34. Andolsun, biz Süleyman’ı imtihan ettik. Tahtının üstüne bir ceset bıraktık.4 Sonra tövbe edip bize yöneldi.
35. Süleyman, “Ey Rabbim! Beni bağışla. Bana, benden sonra kimseye lâyık olmayacak bir mülk (hükümranlık) bahşet! Şüphesiz sen çok bahşedicisin!” dedi.
36. Biz de rüzgârı onun buyruğuna verdik. Rüzgâr, onun emriyle dilediği yere hafif hafif eserdi.
37,38. Bina ustası olan ve dalgıçlık yapan her bir şeytanı, bukağılara bağlı olarak diğerlerini de, onun emrine verdik.
39. “İşte bu bizim ihsanımızdır. Artık sen de (istediğine) hesapsızca ver yahut verme” dedik.
40. Şüphesiz katımızda onun için bir yakınlık ve dönüp geleceği güzel bir yer vardır.
41. (Ey Muhammed!) Kulumuz Eyyûb’u da an. Hani o, Rabbine, “Şeytan bana bir yorgunluk ve azap dokundurdu” diye seslenmişti.
42. Biz de ona, “Ayağını yere vur! İşte yıkanacak ve içecek soğuk bir su” dedik.
43. Biz ona tarafımızdan bir rahmet ve akıl sahiplerine bir öğüt olmak üzere ailesini ve onlarla birlikte bir o kadarını bahşettik.
44. Şöyle dedik: “Eline bir demet sap al ve onunla vur, yeminini bozma.”5 Gerçekten biz Eyyûb’u sabreden bir kimse olarak bulduk. O ne güzel bir kuldu! O, Allah’a çok yönelen bir kimse idi.

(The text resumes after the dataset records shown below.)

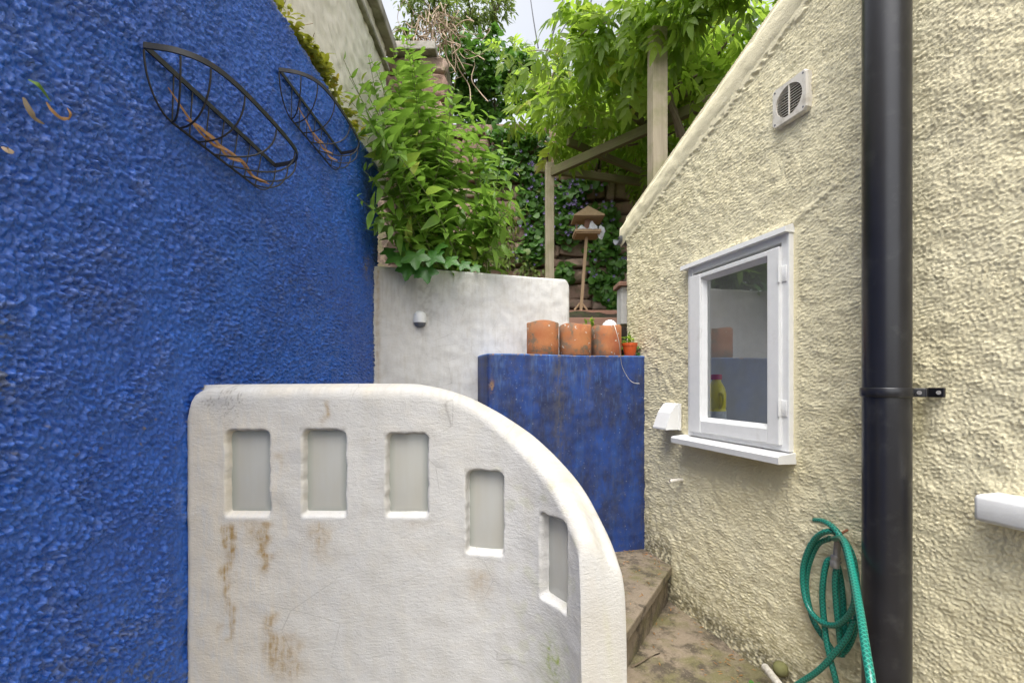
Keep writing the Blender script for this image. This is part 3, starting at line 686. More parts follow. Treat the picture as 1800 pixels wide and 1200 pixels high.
for a_ in ((rl0, l0 + .02, rz0 - .7, rz1), (l1 - .002, rl1, rz0 - .7, rz1), (l0, l1, rz0 - .7, z0 + .01), (l0, l1, z1 - .01, rz1)):
    rq((a_[0], -.071, a_[2]), (a_[1], -.071, a_[2]), (a_[1], -.071, a_[3]), (a_[0], -.071, a_[3]))
room.build('room_shell', M['room'], house)
hbox('inner_sill', l0 + .036, l1 - .036, -.24, -.022, gz0 - .055, gz0 - .02, M['gloss'], house)
# yellow bottle on the inner sill
lb = _l_off(1259, -.095); bc = HW(lb, -.095, gz0 - .02)
bot = thing('bottle', 'yellow plastic bottle with red cap inside the window', 'bottle', bc)
def sq(q, a): return q
Ms = Matrix.Diagonal((1.15, 1.15, 1.18))
MB().lathe([(0, 0), (.034, 0), (.038, .004), (.038, .055), (.036, .058), (.036, .062), (.038, .065), (.038, .120), (.033, .145), (.020, .168), (.018, .172), (.018, .185), (0, .185)], bc, 28, Ms).build('body', M['yellow'], bot, True)
MB().lathe([(0, 0), (.022, 0), (.0225, .018), (.020, .021), (0, .021)], bc + Vector((0, 0, .178 * 1.18)), 24, Ms).build('cap', M['red'], bot, True)
MB().lathe([(.0388, .008), (.0388, .050)], bc, 28, Ms).build('label_band', M['paper'], bot, True)
hd = bc - dT * .036 + nO * .012
MB().tube(spline([hd + Vector((0, 0, .145)), hd - dT * .022 + Vector((0, 0, .135)), hd - dT * .024 + Vector((0, 0, .10)), hd - dT * .008 + Vector((0, 0, .075))], 5), .007, 8).build('handle', M['yellow'], bot, True)

# extractor cowl, overflow pipe, louvred vent, neighbouring sill
lc = l_at(1186); zc = CZ + (HZ - 731) / F * (lc / WL)
cw = sub('vent_cowl', house, HW(lc, 0, zc)); wd = .062; hh = .068
A = [HW(lc - wd, .004, zc - hh), HW(lc + wd, .004, zc - hh), HW(lc + wd, .004, zc + hh), HW(lc - wd, .004, zc + hh),
     HW(lc - wd, .016, zc - hh), HW(lc + wd, .016, zc - hh), HW(lc + wd, .016, zc + hh), HW(lc - wd, .016, zc + hh)]
MB().box(HW(lc, .010, zc), (2 * wd, .014, 2 * hh), Mh, .003).build('back_plate', M['plastic'], cw)
hood = MB(); w2 = wd - .006
def hood_prof(o): return [(.017, hh - .004), (.030, hh - .006), (.062, .02), (.092, -hh + .012), (.092, -hh + .004)]
pr = hood_prof(0); K_ = len(pr)
vv = [HW(lc - w2, a, zc + b) for a, b in pr] + [HW(lc + w2, a, zc + b) for a, b in pr] + [HW(lc - w2, .017, zc - hh + .004), HW(lc + w2, .017, zc - hh + .004)]
hood.add(vv, [(k, k + 1, K_ + k + 1, K_ + k) for k in range(K_ - 1)] + [tuple(range(K_)) + (2 * K_,), tuple(range(K_, 2 * K_)) + (2 * K_ + 1,)])
hood.build('hood', M['plastic'], cw)
lp = l_at(1200); zp = CZ + (HZ - 843) / F * (lp / WL)
MB().tube([HW(lp, -.02, zp), HW(lp, .05, zp - .001), HW(lp, .075, zp - .004)], [.0095, .0095, .0095], 14, cap=False).tube([HW(lp, .076, zp - .004), HW(lp, -.01, zp)], [.0065, .0065], 14, cap=False).build('overflow_pipe', M['vent'], house, True)
lv = l_at(1396); zv = CZ + (HZ - 178) / F * (lv / WL); hs = .074
vg = sub('louvre_vent', house, HW(lv, 0, zv))
n_c = 40; fr = []; ri = .056
outer = []
for k in range(n_c):
    a = 2 * math.pi * (k + .5) / n_c; c_, s_ = math.cos(a), math.sin(a); t_ = hs / max(abs(c_), abs(s_)); outer.append((c_ * t_, s_ * t_))
inner = [(ri * math.cos(2 * math.pi * (k + .5) / n_c), ri * math.sin(2 * math.pi * (k + .5) / n_c)) for k in range(n_c)]
vv = [HW(lv + a, .026, zv + b) for a, b in [(x * .95, y * .95) for x, y in outer]] + [HW(lv + a, .026, zv + b) for a, b in inner] + [HW(lv + a, .004, zv + b) for a, b in inner] + [HW(lv + a, .018, zv + b) for a, b in outer] + [HW(lv + a, -.004, zv + b) for a, b in outer]
r4 = lambda i, j: [(i * n_c + k, i * n_c + (k + 1) % n_c, j * n_c + (k + 1) % n_c, j * n_c + k) for k in range(n_c)]
MB().add(vv, r4(0, 1) + r4(1, 2) + r4(0, 3) + r4(3, 4)).build('surround', M['vent'], vg)
MB().add([HW(lv + a, .003, zv + b) for a, b in inner], [tuple(range(n_c))]).build('dark_backing', M['dark'], vg)
for k in range(11):
    zz = -.050 + k * .010; hw_ = math.sqrt(max(ri * ri - zz * zz, 1e-6)) - .001
    A = [HW(lv - hw_, .022, zv + zz - .003), HW(lv + hw_, .022, zv + zz - .003), HW(lv + hw_, .008, zv + zz + .005), HW(lv - hw_, .008, zv + zz + .005)]
    B = [p + Vector((0, 0, .0016)) for p in A]
    MB().add(A + B, [(0, 1, 2, 3), (4, 5, 6, 7), (0, 1, 5, 4), (2, 3, 7, 6)]).build('slat', M['vent'], vg)
hbox('centre_bar', lv - .002, lv + .002, .020, .0262, zv - .055, zv + .055, M['vent'], vg, .0005)
for a in (-1, 1):
    for b in (-1, 1):
        MB().tube([HW(lv + a * .060, .024, zv + b * .060), HW(lv + a * .060, .0272, zv + b * .060)], .0035, 10).build('screw', M['grey'], vg)
ln = l_at(1745); zn0, zn1 = CZ - .335, CZ - .268
ts = Tex2(.6, .3, .01, [(.003, .04, .3)], 150)
s_m = MB(); hbox('', ln - .9, ln, -.05, .075, zn0, zn1, None, None, .012, s_m)
s_m.build('window_ledge', M['gloss'], house, True)

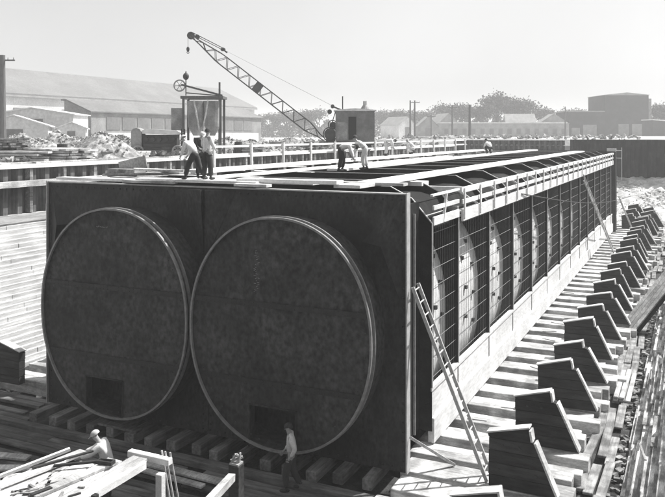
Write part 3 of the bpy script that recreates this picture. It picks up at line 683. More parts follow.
# ------------------------------------------------------------------ people
def skinmesh(name, nodes, edges, m, parent, roots, sub=1):
    """nodes: {key: (pos, radius)}"""
    keys = list(nodes); ix = {k: i for i, k in enumerate(keys)}
    me = bpy.data.meshes.new(name); me.from_pydata([nodes[k][0] for k in keys], [(ix[a], ix[b]) for a, b in edges], []); me.materials.append(m)
    o = bpy.data.objects.new(name, me); COL.objects.link(o); o.parent = parent
    md = o.modifiers.new('skin', 'SKIN'); md.use_smooth_shade = True
    sv = me.skin_vertices[0].data
    for k in keys:
        r = nodes[k][1]; sv[ix[k]].radius = (r, r) if not isinstance(r, tuple) else r; sv[ix[k]].use_root = k in roots
    s = o.modifiers.new('sub', 'SUBSURF'); s.levels = s.render_levels = sub
    return o
def person(loc, rz, pose, lab, shirt=M_SHIRTW, trousers=M_TROUSER, cap=None, hair=M_HAIR, sc=1.0, group=None):
    J = dict(pelvis=(0, 0, .93), waist=(0, 0, 1.08), chest=(0, 0, 1.3), neck=(0, 0, 1.47), head=(.02, 0, 1.62),
             shl=(0, .18, 1.41), shr=(0, -.18, 1.41), ell=(-.02, .25, 1.13), elr=(-.02, -.25, 1.13), wrl=(.06, .25, .9), wrr=(.06, -.25, .9),
             hil=(0, .09, .9), hir=(0, -.09, .9), knl=(.03, .11, .5), knr=(.03, -.11, .5), anl=(0, .12, .09), anr=(0, -.12, .09))
    J.update(pose); J = {k: Vector(v) for k, v in J.items()}
    root = empty('person', loc, rz); root.scale = (sc, sc, sc); tag(root, lab, 'person', group)
    up = (J['head'] - J['neck']).normalized(); fwd = pose.get('face') and Vector(pose['face']) or Vector((1, 0, 0))
    fwd = (fwd - up * fwd.dot(up)).normalized(); sd = up.cross(fwd)
    N = {}; E_ = []
    def nd(k, p, r): N[k] = (Vector(p), r)
    for k, r in (('pelvis', .12), ('waist', .11), ('chest', .13), ('neck', .055), ('shl', .065), ('shr', .065), ('ell', .042), ('elr', .042), ('wrl', .028), ('wrr', .028),
                 ('hil', .095), ('hir', .095), ('knl', .06), ('knr', .06), ('anl', .042), ('anr', .042)): nd(k, J[k], r)
    nd('jaw', J['head'] - up * .045 + fwd * .02, .066); nd('skull', J['head'] + up * .03 - fwd * .005, .09); nd('crown', J['head'] + up * .085, .06)
    nd('nose', J['head'] - up * .005 + fwd * .105, .012); nd('noseb', J['head'] + fwd * .07, .022)
    E_ += [('pelvis', 'waist'), ('waist', 'chest'), ('chest', 'neck'), ('neck', 'jaw'), ('jaw', 'skull'), ('skull', 'crown'), ('skull', 'noseb'), ('noseb', 'nose'),
           ('chest', 'shl'), ('chest', 'shr'), ('shl', 'ell'), ('shr', 'elr'), ('ell', 'wrl'), ('elr', 'wrr'), ('pelvis', 'hil'), ('pelvis', 'hir'), ('hil', 'knl'), ('hir', 'knr'), ('knl', 'anl'), ('knr', 'anr')]
    roots = {'pelvis'}
    for s, sg_ in (('l', 1), ('r', -1)):
        d = (J['wr' + s] - J['el' + s]).normalized(); pl = J['wr' + s] + d * .05
        nd('palm' + s, pl, (.038, .022)); nd('knu' + s, pl + d * .045, (.036, .018)); E_ += [('wr' + s, 'palm' + s), ('palm' + s, 'knu' + s)]
        lat = d.cross(Vector((0, 1, 0))).normalized() if abs(d.y) < .9 else Vector((1, 0, 0)); curl = Vector((0, -sg_, 0))
        for q, (off, ln) in enumerate(((.03, .036), (.01, .042), (-.011, .038), (-.03, .03))):
            a = pl + d * .05 + lat * off; b_ = a + d * ln + curl * .01; c_ = b_ + d * ln * .6 + curl * .028
            nd(f'f{s}{q}a', a, .0095); nd(f'f{s}{q}b', b_, .0088); nd(f'f{s}{q}c', c_, .0075); E_ += [(f'f{s}{q}a', f'f{s}{q}b'), (f'f{s}{q}b', f'f{s}{q}c')]; roots.add(f'f{s}{q}a')
        a = pl + lat * .03; nd(f't{s}a', a, .012); nd(f't{s}b', a + lat * .022 + d * .028 + curl * .01, .0105); nd(f't{s}c', a + lat * .026 + d * .055 + curl * .02, .009)
        E_ += [(f't{s}a', f't{s}b'), (f't{s}b', f't{s}c')]; roots.add(f't{s}a')
    body = skinmesh('body', N, E_, M_SKIN, root, roots)
    # eyes, mouth, ears as small pieces on the head
    e = MB(); hc = J['head']
    for s in (-1, 1): e.ball(hc + fwd * .082 + sd * .033 * s + up * .02, .012, .012, .01, 8, 6)
    e.build('eyes', M_DARK, root, smooth=True)
    e = MB()
    for s in (-1, 1): e.ball(hc + sd * .088 * s - fwd * .005, .018, .012, .03, 8, 6)
    e.build('ears', M_SKIN, root, smooth=True)
    # clothes
    C_ = {k: (J[k], r) for k, r in (('pelvis', .15), ('waist', .145), ('chest', .17), ('shl', .095), ('shr', .095), ('ell', .068), ('elr', .068))}
    C_['wl'] = (J['ell'].lerp(J['wrl'], .9), .042); C_['wr'] = (J['elr'].lerp(J['wrr'], .9), .042); C_['nk'] = (J['chest'].lerp(J['neck'], .75), .075)
    skinmesh('shirt', C_, [('pelvis', 'waist'), ('waist', 'chest'), ('chest', 'nk'), ('chest', 'shl'), ('chest', 'shr'), ('shl', 'ell'), ('shr', 'elr'), ('ell', 'wl'), ('elr', 'wr')], shirt, root, {'pelvis'})
    C_ = {'w': (J['pelvis'].lerp(J['waist'], .6), .14)}
    for k, r in (('pelvis', .16), ('hil', .125), ('hir', .125), ('knl', .1), ('knr', .1)): C_[k] = (J[k], r)
    C_['al'] = (J['knl'].lerp(J['anl'], .93), .085); C_['ar'] = (J['knr'].lerp(J['anr'], .93), .085)
    skinmesh('trousers', C_, [('w', 'pelvis'), ('pelvis', 'hil'), ('pelvis', 'hir'), ('hil', 'knl'), ('hir', 'knr'), ('knl', 'al'), ('knr', 'ar')], trousers, root, {'pelvis'})
    for s in 'lr':
        b = MB(); a = J['an' + s]; b.ball(a + Vector((.06, 0, -.045)), .135, .048, .05, 12, 8); b.tube(a + Vector((0, 0, -.06)), a + Vector((0, 0, .05)), .05, .05, n=10)
        b.build('boot', M_SHOE, root, smooth=True)
    hm = cap or hair; b = MB()
    c0 = hc + up * .045 - fwd * .012; n_, m_ = 16, 5; vs = []
    for j in range(m_ + 1):
        p = (math.pi * .56) * j / m_
        for i in range(n_):
            t = 2 * math.pi * i / n_; k = .102
            low = (1.25 if math.cos(t) < -.1 and not cap and j == m_ else 1)
            vs.append(c0 + (fwd * math.cos(t) * 1.08 + sd * math.sin(t)) * (k * math.sin(p)) + up * (.088 * math.cos(p) * 1.0 - (.05 if low > 1 else 0)))
    b.add(vs, [(j * n_ + i, (j + 1) * n_ + i, (j + 1) * n_ + (i + 1) % n_, j * n_ + (i + 1) % n_) for j in range(m_) for i in range(n_)])
    if cap:
        a0 = hc + up * .04 + fwd * .09
        b.add([a0 + sd * .075, a0 + sd * .05 + fwd * .065 - up * .015, a0 - sd * .05 + fwd * .065 - up * .015, a0 - sd * .075,
               a0 + sd * .075 + up * .014, a0 + sd * .05 + fwd * .065, a0 - sd * .05 + fwd * .065, a0 - sd * .075 + up * .014], [(0, 1, 2, 3), (7, 6, 5, 4), (0, 4, 5, 1), (1, 5, 6, 2), (2, 6, 7, 3)])
    b.build('cap' if cap else 'hair', hm, root, smooth=True)
    return root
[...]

45. (Ey Muhammed!) Güçlü ve basiretli kullarımız İbrahim’i, İshak’ı ve Yakub’u da an.
46. Şüphesiz biz onları, ahiret yurdunu düşünme özelliği ile (temizleyip) ihlâslı kimseler kıldık.
47. Şüphesiz onlar, bizim katımızda hayırlı, seçkin kimselerdendir.
48. (Ey Muhammed!) İsmail, el-Yesa’ ve Zülkifl’i de an. Onların her biri iyi kimselerdi.
49,50. Bu bir öğüttür. Allah’a karşı gelmekten sakınanlar için elbette güzel bir dönüş yeri, kapıları kendilerine açılmış olarak Adn cennetleri vardır.
51. Onlar orada koltuklara yaslanmış olarak pek çok meyveler ve içecekler isterler.
52. Yanlarında gözlerini kendilerinden ayırmayan yaşıt eşler vardır.
53. İşte bunlar, hesap günü için size vaad edilenlerdir.
54. İşte bu bizim verdiğimiz rızıktır. Ona asla tükenme yoktur.
55,56. İşte böyle! Şüphesiz azgınlar için elbette kötü bir dönüş yeri, cehennem vardır. Onlar oraya girerler. Orası ne kötü bir yataktır!
57. İşte (azap), onu tatsınlar: Bir kaynar su ve bir irin.